Construction of the UK’s largest solar and battery storage plant has begun after the
company developing it won the highest government subsidy yet for a sun-powered energy scheme, reports Gill Plimmer of the Financial Times (24 March 2023).
Project Fortress, which is being built on 890 acres of countryside at Cleve Hill near
Faversham in Kent, was granted development consent in May 2020 and was the
first solar farm to be approved as a nationally significant infrastructure project.
Once operational, it is forecast to generate enough renewable power each year to
meet the needs of about 100,000 UK homes.

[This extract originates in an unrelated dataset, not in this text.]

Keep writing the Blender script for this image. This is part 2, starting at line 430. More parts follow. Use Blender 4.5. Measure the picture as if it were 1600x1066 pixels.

Quinbrook Infrastructure Partners, the investment manager behind the farm, is
being supported by the government’s Contracts for Difference (CfD) scheme with
a 15-year deal in which it will be paid a fixed price for the electricity generated,
with revenues adjusted for inflation and the cost paid by consumers through their
energy bills. The price is equivalent to £56 a megawatt hour on 40 per cent of the
output.
The scheme is set to be completed and connected to the National Grid early next
year. It is the largest under construction in the UK, although an even bigger project
is planned by Photovolt Development Partners at Blenheim Palace in Oxfordshire
that could provide enough electricityto power 330,000 homes.
Rory Quinlan, co-founder and managing partner of Quinbrook, said the UK had
“historically been very generous to renewable energy projects with a secure regime
that has been operating since the 1990s”.